Many of these issues will be addressed in the Committee on Pilipino Issues 2006 Kultural Night of Resistance (KNR) on Saturday, June 17 at 7 p.m. at Insight Arts, 1545 W. Morse Ave. Tickets are $15. The venue is accessible by the Morse stop of the Howard Red line. Parking is limited. Food will be available. The event also serves as a fundraiser for the Committee on Pilipino Issues' workshops with the youth.

CPI is also holding Kulture and Liberation, a free workshop for Filipino youth and their friends to discover facets of themselves in the backdrop of one of the most diverse U.S. cities. It will be held on Saturday, May 20, at 1 p.m. at the Hamlin House, 4438 N. Hamlin, on Hamlin and Montrose streets. The House is accessible via the No. 78 Montrose bus westbound to Hamlin. Walk a half block north to address. Parking is limited. Food will be available, but participants are encouraged to bring something to share.
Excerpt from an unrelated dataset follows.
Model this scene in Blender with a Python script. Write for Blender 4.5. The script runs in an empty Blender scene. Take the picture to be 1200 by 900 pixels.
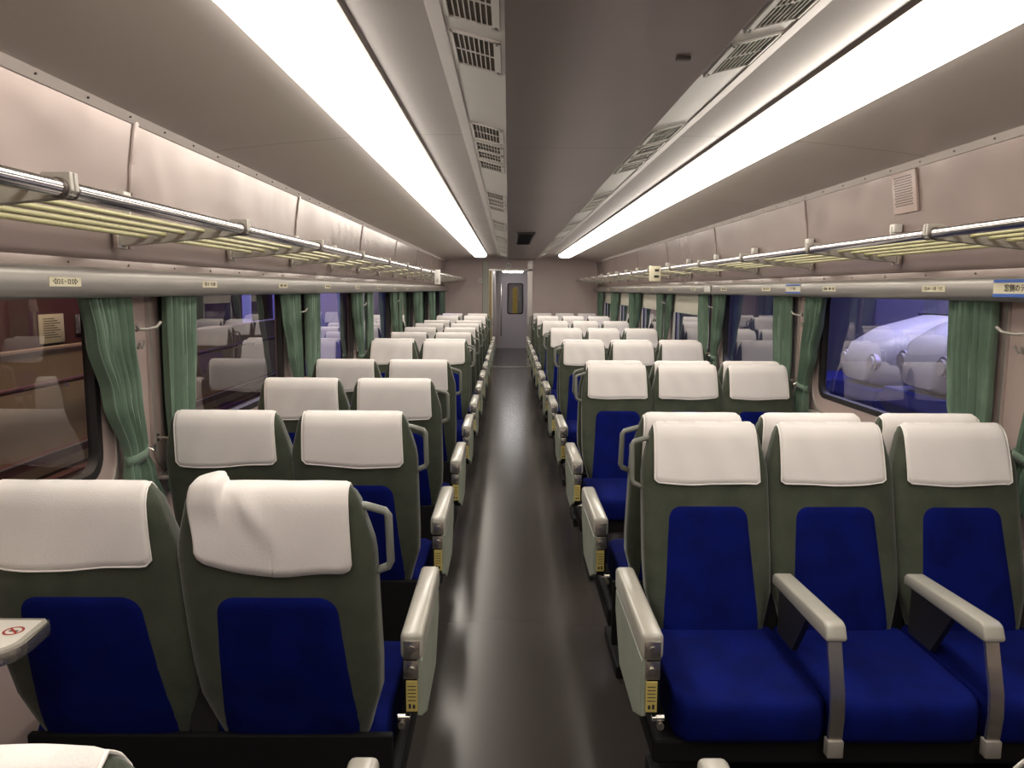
import bpy, bmesh, math, random
from mathutils import Vector, Matrix
random.seed(7)
PI = math.pi
CAMZ = 1.45
XL, XR = -1.22, 1.70          # window planes
XC = 0.24                     # centre line of the car
ZEND = 14.45                  # far end wall
ZNEAR = -1.2                  # wall behind the camera
PITCH = 0.94
C0 = 1.985                    # seat centre of row 1
PIL = 2.46                    # first pillar centre
BAY = 1.88
col = bpy.context.scene.collection

# ------------------------------------------------------------------ materials
MATS = {}
def nodes(name):
    m = bpy.data.materials.new(name); m.use_nodes = True
    nt = m.node_tree; nt.nodes.clear()
    out = nt.nodes.new('ShaderNodeOutputMaterial')
    MATS[name] = m
    return m, nt, out
def pbr(name, c, rough=0.5, metal=0.0, var=0.0, scale=8.0, stretch=(1, 1, 1), bump=0.0, bscale=60.0, sheen=0.0,
        rvar=0.0, spec=0.5, coat=0.0, c2=None, bdist=0.004):
    m, nt, out = nodes(name)
    b = nt.nodes.new('ShaderNodeBsdfPrincipled')
    nt.links.new(b.outputs[0], out.inputs[0])
    b.inputs['Base Color'].default_value = (*c, 1)
    b.inputs['Roughness'].default_value = rough
    b.inputs['Metallic'].default_value = metal
    b.inputs['Specular IOR Level'].default_value = spec
    b.inputs['Sheen Weight'].default_value = sheen
    b.inputs['Sheen Roughness'].default_value = 0.4
    b.inputs['Coat Weight'].default_value = coat
    b.inputs['Coat Roughness'].default_value = 0.15
    tc = nt.nodes.new('ShaderNodeTexCoord')
    mp = nt.nodes.new('ShaderNodeMapping'); mp.inputs['Scale'].default_value = stretch
    nt.links.new(tc.outputs['Object'], mp.inputs[0])
    n = nt.nodes.new('ShaderNodeTexNoise'); n.inputs['Scale'].default_value = scale
    n.inputs['Detail'].default_value = 4
    nt.links.new(mp.outputs[0], n.inputs['Vector'])
    if var or c2:
        r = nt.nodes.new('ShaderNodeValToRGB')
        k = c2 or tuple(x * (1 - var) for x in c)
        r.color_ramp.elements[0].position = 0.35; r.color_ramp.elements[0].color = (*k, 1)
        r.color_ramp.elements[1].position = 0.65; r.color_ramp.elements[1].color = (*tuple(min(1, x * (1 + var * 0.6)) for x in c), 1)
        nt.links.new(n.outputs['Fac'], r.inputs[0]); nt.links.new(r.outputs[0], b.inputs['Base Color'])
    if rvar:
        mr = nt.nodes.new('ShaderNodeMapRange')
        mr.inputs['From Min'].default_value = 0.3; mr.inputs['From Max'].default_value = 0.7
        mr.inputs['To Min'].default_value = max(0.02, rough - rvar); mr.inputs['To Max'].default_value = min(1, rough + rvar)
        nt.links.new(n.outputs['Fac'], mr.inputs[0]); nt.links.new(mr.outputs[0], b.inputs['Roughness'])
    if bump:
        n2 = nt.nodes.new('ShaderNodeTexNoise'); n2.inputs['Scale'].default_value = bscale; n2.inputs['Detail'].default_value = 3
        nt.links.new(mp.outputs[0], n2.inputs['Vector'])
        bp = nt.nodes.new('ShaderNodeBump'); bp.inputs['Strength'].default_value = bump; bp.inputs['Distance'].default_value = bdist
        nt.links.new(n2.outputs['Fac'], bp.inputs['Height']); nt.links.new(bp.outputs[0], b.inputs['Normal'])
    return m
def emit(name, c, s):
    m, nt, out = nodes(name)
    e = nt.nodes.new('ShaderNodeEmission'); e.inputs[0].default_value = (*c, 1); e.inputs[1].default_value = s
    nt.links.new(e.outputs[0], out.inputs[0]); return m
def glass(name, k):
    m, nt, out = nodes(name)
    t = nt.nodes.new('ShaderNodeBsdfTransparent'); t.inputs[0].default_value = (0.80, 0.82, 0.84, 1)
    g = nt.nodes.new('ShaderNodeBsdfGlossy'); g.inputs['Roughness'].default_value = 0.0
    ge = nt.nodes.new('ShaderNodeNewGeometry')
    dp = nt.nodes.new('ShaderNodeVectorMath'); dp.operation = 'DOT_PRODUCT'
    nt.links.new(ge.outputs['Incoming'], dp.inputs[0]); nt.links.new(ge.outputs['Normal'], dp.inputs[1])
    def M(op, a, b=None, clamp=False):
        n = nt.nodes.new('ShaderNodeMath'); n.operation = op; n.use_clamp = clamp
        for i, v in enumerate((a, b)):
            if v is None: continue
            if isinstance(v, (int, float)): n.inputs[i].default_value = v
            else: nt.links.new(v, n.inputs[i])
        return n.outputs[0]
    # Schlick reflectance of one surface, times the number of surfaces that count
    F = M('ADD', 0.04, M('MULTIPLY', 0.96, M('POWER', M('SUBTRACT', 1.0, M('ABSOLUTE', dp.outputs['Value'])), 5.0)))
    mu = nt.nodes.new('ShaderNodeMath'); mu.operation = 'MULTIPLY'; mu.inputs[1].default_value = k; mu.use_clamp = True
    mx = nt.nodes.new('ShaderNodeMixShader')
    nt.links.new(F, mu.inputs[0]); nt.links.new(mu.outputs[0], mx.inputs[0])
    nt.links.new(t.outputs[0], mx.inputs[1]); nt.links.new(g.outputs[0], mx.inputs[2]); nt.links.new(mx.outputs[0], out.inputs[0])
    return m

WALL = pbr('wall_laminate', (0.48, 0.37, 0.34), 0.34, var=0.05, scale=3, bump=0.10, bscale=4, spec=0.5)
UPPER = pbr('upper_panel', (0.315, 0.245, 0.225), 0.22, metal=0.40, var=0.04, scale=2, bump=1.0, bscale=1.5, bdist=0.009)
CEIL = pbr('ceiling_panel', (0.60, 0.55, 0.53), 0.36, metal=0.45, var=0.03, scale=2, bump=0.25, bscale=1.5)
DUCTM = pbr('duct_panel', (0.40, 0.335, 0.305), 0.30, metal=0.45, var=0.04, scale=2, bump=0.2, bscale=1.2)
TRIM2 = pbr('cornice_strip', (0.50, 0.44, 0.41), 0.4, metal=0.1)
STRIP = pbr('vent_strip', (0.66, 0.63, 0.59), 0.30, metal=0.15, var=0.03)
TRIM = pbr('aluminium_trim', (0.62, 0.58, 0.55), 0.30, metal=0.7)
LEDGE = pbr('brushed_aluminium', (0.40, 0.375, 0.345), 0.36, metal=0.75, var=0.08, scale=20, stretch=(1, 0.05, 1))
CHROME = pbr('chrome', (0.72, 0.69, 0.69), 0.16, metal=1.0)
SLAT = pbr('yellowed_tube', (0.44, 0.41, 0.21), 0.35, var=0.05)
CAST = pbr('cast_bracket', (0.42, 0.39, 0.35), 0.42, metal=0.35, var=0.06)
SCREW = pbr('dark_screw', (0.12, 0.10, 0.09), 0.4, metal=0.6)
GREEN = pbr('green_moquette', (0.047, 0.056, 0.036), 0.85, var=0.22, scale=14, bump=0.35, bscale=260, sheen=0.32, c2=(0.036, 0.044, 0.027))
BLUE = pbr('blue_moquette', (0.0015, 0.006, 0.105), 0.9, var=0.25, scale=10, bump=0.35, bscale=260, sheen=0.0, spec=0.12)
COVER = pbr('white_cover_cloth', (0.78, 0.735, 0.715), 0.85, var=0.03, scale=5, bump=0.18, bscale=350, sheen=0.15)
HEM = pbr('cover_hem', (0.84, 0.80, 0.77), 0.8)
CURTAIN = pbr('curtain_cloth', (0.145, 0.222, 0.160), 0.8, var=0.12, scale=12, bump=0.3, bscale=300, sheen=0.3)
ARMPAD = pbr('arm_pad', (0.42, 0.40, 0.35), 0.25, var=0.04)
ARMSIDE = pbr('arm_side', (0.30, 0.33, 0.265), 0.42, var=0.10, scale=10)
STEEL = pbr('satin_steel', (0.58, 0.55, 0.50), 0.27, metal=0.9, var=0.05, scale=30)
HANDLE = pbr('grab_handle', (0.20, 0.205, 0.18), 0.38)
YELLOW = pbr('yellow_label', (0.55, 0.44, 0.14), 0.5)
INK = pbr('ink', (0.03, 0.025, 0.02), 0.6)
RED = pbr('red_ink', (0.35, 0.03, 0.02), 0.5)
BLUEINK = pbr('blue_print', (0.05, 0.14, 0.50), 0.4)
PAPER = pbr('cream_sticker', (0.72, 0.66, 0.48), 0.45)
WHITE = pbr('white_plastic', (0.75, 0.73, 0.68), 0.4)
BLACK = pbr('black_frame', (0.007, 0.007, 0.008), 0.7, spec=0.2)
RUBBER = pbr('rubber', (0.018, 0.015, 0.016), 0.5)
BLIND = pbr('blind_cloth', (0.60, 0.57, 0.47), 0.7, var=0.03)
GLASS = glass('double_glazing', 2.1)
LENS = emit('lamp_diffuser', (1.0, 0.93, 0.82), 9.0)
LAMP2 = emit('vestibule_diffuser', (1.0, 0.97, 0.95), 22.0)
DOORM = pbr('door_paint', (0.62, 0.58, 0.62), 0.4, metal=0.2)
AMBER = pbr('amber_panel', (0.40, 0.30, 0.05), 0.5)
CREAMP = pbr('cream_pilaster', (0.55, 0.55, 0.47), 0.4)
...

Workshop participants will be prepared to receive performances highlighted in KNR one month after. Some will also be asked to perform.

KNR is an intergenerational showcase of Filipino poetry, spoken word, dance, song, theater, multimedia and more. Participants will address their Filipino heritage in the backdrop of Chicago, one of the most diverse cities in the U.S. They seek to answer questions of invisibility and belonging, understanding their parents, their newly arrived cousins and their accent, their shock at them knowing hip hop and clubbing just as well or even more than them.
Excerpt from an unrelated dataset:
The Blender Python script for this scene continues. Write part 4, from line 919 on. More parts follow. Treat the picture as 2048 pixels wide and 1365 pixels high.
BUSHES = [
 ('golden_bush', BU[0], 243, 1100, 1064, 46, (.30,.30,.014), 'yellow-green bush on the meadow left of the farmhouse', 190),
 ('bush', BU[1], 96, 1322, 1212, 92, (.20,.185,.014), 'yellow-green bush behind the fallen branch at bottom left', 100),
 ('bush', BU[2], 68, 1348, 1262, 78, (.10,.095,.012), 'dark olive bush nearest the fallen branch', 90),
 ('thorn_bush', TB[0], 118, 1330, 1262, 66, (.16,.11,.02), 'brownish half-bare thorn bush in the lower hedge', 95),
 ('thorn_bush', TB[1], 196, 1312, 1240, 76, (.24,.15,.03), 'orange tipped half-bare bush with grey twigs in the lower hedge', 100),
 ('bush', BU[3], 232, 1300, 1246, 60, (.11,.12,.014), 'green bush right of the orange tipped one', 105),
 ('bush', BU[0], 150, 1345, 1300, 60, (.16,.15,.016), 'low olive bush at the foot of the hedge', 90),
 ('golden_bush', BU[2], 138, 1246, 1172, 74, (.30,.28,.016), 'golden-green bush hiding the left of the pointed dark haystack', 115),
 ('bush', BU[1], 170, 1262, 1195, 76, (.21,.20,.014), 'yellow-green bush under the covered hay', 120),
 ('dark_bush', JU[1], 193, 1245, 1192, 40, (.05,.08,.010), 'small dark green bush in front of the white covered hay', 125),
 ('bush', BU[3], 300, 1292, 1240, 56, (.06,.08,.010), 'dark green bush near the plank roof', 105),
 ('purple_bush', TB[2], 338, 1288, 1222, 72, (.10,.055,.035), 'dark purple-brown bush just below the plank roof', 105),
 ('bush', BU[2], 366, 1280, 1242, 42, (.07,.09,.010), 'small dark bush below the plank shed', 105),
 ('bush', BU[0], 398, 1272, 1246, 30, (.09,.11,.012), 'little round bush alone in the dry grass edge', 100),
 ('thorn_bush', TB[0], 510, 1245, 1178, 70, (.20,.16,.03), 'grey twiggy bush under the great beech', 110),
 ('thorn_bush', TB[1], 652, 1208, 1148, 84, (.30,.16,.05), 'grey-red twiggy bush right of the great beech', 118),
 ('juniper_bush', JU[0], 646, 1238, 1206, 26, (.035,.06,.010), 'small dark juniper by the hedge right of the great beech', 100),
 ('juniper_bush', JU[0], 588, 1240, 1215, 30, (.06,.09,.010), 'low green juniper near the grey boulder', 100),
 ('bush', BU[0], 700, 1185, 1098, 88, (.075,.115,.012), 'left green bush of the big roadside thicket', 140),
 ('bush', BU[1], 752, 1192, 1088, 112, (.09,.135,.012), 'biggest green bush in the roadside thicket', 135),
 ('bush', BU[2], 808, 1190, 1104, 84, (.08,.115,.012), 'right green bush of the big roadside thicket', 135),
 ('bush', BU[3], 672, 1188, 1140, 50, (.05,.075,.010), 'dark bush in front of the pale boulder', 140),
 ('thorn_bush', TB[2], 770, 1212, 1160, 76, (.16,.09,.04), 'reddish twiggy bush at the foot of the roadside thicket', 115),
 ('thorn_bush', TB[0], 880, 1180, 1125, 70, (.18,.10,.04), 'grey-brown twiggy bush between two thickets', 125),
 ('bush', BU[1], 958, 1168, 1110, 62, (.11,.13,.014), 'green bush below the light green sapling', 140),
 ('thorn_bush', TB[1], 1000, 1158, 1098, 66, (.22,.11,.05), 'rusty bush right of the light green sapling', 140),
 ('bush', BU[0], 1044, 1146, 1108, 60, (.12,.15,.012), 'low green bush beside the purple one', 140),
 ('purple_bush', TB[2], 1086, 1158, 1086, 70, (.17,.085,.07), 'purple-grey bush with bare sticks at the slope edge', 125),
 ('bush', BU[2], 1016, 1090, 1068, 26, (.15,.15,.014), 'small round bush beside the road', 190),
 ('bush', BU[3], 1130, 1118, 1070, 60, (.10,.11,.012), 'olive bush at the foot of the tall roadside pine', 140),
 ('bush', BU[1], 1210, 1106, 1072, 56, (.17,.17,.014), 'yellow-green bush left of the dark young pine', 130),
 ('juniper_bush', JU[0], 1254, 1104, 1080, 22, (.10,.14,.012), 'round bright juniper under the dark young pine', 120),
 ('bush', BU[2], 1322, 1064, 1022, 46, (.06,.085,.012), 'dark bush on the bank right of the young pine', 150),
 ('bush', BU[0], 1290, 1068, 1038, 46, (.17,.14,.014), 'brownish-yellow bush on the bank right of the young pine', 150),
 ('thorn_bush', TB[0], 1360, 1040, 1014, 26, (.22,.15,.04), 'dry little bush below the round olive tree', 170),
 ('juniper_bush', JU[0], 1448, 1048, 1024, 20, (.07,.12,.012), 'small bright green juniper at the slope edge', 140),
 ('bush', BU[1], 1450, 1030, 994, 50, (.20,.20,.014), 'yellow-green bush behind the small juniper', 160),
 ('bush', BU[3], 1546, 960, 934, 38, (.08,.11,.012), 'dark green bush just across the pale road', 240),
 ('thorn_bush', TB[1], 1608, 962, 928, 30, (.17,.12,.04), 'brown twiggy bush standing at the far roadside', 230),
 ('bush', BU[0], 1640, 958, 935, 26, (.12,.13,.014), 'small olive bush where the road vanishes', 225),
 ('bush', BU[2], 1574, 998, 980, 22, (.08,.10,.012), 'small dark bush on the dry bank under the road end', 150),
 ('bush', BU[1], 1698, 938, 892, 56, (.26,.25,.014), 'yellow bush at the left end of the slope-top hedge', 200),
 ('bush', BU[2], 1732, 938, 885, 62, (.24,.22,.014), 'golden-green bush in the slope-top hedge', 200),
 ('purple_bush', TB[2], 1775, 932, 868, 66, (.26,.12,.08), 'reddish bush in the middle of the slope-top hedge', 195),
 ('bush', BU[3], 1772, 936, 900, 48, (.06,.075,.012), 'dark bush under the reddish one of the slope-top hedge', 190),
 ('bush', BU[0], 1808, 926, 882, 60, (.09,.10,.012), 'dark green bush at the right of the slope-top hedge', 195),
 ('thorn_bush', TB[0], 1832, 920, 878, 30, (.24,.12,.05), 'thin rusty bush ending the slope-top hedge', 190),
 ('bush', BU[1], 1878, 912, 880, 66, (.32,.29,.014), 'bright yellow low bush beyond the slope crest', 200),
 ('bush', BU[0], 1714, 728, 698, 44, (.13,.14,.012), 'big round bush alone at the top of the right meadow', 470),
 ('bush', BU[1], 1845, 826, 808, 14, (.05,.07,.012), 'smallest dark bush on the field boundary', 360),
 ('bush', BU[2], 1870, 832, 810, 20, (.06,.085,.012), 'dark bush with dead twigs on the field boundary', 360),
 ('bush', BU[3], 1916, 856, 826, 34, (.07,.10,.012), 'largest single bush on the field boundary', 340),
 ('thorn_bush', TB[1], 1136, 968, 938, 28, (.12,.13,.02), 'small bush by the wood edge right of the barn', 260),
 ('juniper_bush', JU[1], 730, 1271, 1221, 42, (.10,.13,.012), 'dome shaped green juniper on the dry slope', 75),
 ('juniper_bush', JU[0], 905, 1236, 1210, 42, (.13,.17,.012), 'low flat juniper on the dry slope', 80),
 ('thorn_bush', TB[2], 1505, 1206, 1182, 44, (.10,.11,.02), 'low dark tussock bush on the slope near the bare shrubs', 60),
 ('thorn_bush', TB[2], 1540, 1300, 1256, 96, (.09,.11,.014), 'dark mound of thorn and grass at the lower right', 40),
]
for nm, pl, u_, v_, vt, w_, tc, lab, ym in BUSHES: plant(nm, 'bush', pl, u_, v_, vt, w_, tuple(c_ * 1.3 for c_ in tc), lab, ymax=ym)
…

They will assert their heritage as a child of two worlds, two nations, living in the U.S. but aware of that other mother nation that refuses to let go.

The elders will unveil concerns of perceiving their children growing up away from them in a land they deem extremely liberated. The Ilonggo, Ilokano, Pampango, Moro parent will acknowledge, "Why didn't I teach them my language?"
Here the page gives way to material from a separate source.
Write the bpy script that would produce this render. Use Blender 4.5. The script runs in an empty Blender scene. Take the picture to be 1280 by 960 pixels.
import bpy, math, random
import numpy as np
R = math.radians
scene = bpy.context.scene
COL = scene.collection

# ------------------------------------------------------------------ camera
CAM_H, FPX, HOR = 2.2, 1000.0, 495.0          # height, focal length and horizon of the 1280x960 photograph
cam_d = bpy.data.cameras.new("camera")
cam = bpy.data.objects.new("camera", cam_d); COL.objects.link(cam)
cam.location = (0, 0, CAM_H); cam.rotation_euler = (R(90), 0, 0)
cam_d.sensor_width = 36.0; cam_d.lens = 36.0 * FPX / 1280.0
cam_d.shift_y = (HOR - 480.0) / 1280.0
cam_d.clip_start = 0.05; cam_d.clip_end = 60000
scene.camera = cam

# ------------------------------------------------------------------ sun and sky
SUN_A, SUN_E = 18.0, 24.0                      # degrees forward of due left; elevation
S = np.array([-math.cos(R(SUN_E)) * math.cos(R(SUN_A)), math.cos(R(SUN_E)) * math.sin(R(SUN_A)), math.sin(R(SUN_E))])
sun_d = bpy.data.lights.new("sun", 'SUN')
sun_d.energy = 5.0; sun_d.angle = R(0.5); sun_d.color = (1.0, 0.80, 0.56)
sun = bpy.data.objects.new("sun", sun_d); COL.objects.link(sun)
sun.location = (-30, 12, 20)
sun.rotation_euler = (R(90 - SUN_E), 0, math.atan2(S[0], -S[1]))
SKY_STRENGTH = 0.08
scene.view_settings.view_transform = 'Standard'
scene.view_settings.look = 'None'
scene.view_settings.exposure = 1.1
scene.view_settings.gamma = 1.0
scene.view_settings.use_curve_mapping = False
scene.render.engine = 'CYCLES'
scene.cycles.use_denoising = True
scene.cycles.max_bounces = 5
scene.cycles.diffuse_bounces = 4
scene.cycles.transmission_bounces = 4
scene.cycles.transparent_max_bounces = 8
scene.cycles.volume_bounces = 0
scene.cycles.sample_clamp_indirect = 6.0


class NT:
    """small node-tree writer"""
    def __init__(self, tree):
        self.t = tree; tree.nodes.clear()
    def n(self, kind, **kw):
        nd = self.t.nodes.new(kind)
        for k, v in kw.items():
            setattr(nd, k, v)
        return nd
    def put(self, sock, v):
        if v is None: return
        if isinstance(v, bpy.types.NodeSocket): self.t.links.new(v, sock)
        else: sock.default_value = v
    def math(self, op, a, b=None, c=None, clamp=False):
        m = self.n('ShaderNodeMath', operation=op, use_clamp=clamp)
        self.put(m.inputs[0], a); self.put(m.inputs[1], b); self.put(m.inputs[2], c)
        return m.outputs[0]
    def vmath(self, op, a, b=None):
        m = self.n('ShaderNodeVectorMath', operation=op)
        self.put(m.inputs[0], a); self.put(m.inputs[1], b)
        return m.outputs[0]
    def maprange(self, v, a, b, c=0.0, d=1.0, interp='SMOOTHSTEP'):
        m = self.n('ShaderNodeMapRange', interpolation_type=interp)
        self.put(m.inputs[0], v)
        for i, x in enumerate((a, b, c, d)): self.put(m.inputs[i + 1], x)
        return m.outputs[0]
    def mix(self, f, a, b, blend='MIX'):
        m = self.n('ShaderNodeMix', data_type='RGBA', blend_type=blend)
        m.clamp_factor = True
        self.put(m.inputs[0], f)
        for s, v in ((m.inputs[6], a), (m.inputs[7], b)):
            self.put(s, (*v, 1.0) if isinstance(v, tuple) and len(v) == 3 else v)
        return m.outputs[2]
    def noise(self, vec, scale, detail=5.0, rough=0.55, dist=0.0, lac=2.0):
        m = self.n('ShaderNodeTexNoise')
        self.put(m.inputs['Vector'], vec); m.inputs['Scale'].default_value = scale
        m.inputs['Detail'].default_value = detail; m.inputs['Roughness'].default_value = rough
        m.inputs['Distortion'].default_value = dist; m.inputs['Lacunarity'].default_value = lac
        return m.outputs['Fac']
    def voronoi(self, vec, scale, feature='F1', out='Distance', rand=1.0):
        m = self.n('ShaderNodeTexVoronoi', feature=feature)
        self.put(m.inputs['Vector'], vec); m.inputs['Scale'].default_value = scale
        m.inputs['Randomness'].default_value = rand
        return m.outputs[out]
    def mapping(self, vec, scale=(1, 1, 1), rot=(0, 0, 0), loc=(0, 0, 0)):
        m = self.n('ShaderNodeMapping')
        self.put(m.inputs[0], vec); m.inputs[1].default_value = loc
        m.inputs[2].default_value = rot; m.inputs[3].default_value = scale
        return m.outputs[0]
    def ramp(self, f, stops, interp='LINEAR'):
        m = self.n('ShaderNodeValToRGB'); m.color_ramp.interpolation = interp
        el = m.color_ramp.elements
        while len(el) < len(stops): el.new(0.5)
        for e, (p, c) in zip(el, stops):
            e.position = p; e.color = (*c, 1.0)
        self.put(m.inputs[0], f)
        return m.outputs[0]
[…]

Participants will mention concerns in the U.S. and the homeland, such as corruption that allowed seven worker protestors to be killed at the gates of the Central Azucarera de Tarlac sugar refinery in Las Haciendas de Luisita, a vast sugar mill occupying two-thirds of Luzon owned by the family of President Corazon Aquino. In a twisted turn of fate, Aquino happens to be the wife of Benigno "Ninoy" Aquino Jr., President Ferdinand E. Marcos' most vocal opposition.

Marcos declared martial law in Sept. 21, 1972. In the 60s and 70s, thousands of professional Filipinos had been fleeing Marcos' iron rule for the U.S. to start lives and families. In the U.S., immigration laws had been weakened from decades before against the Chinese, making it easier for all immigrants to enter the U.S. Martial law was the last straw and the deciding factor for many Filipinos to move.

This is connected to the present poverty in the homeland and the steady stream of Filipinos who choose to leave the county, either for work or because they had heard of the quality of life elsewhere. These dizzying chain of events have left many Chicago Filipinos confused, many families do not understand each other, and it is simply easier to set aside disturbing, disconnected thoughts and move on with life.

These are just some of the issues KNR hopes to address with intentions of airing them out, and possibly, ambitiously, solving them. Perhaps it will lighten each audience and participants' path to creating a better Filipino, a better Chicago, a better Philippines.

Romeo Maguigad

Committee on Pilipino Issues

this piece is written by ulanmaya.

this is supposed to be a press release. the event is real, CPI is real, KNR is almost a decade old, the history is only off the top of my head. but damned be i if i know how to write a convincing release. AND y'alls who regularly read this blog should know why i left out my name... my real name... hehehe.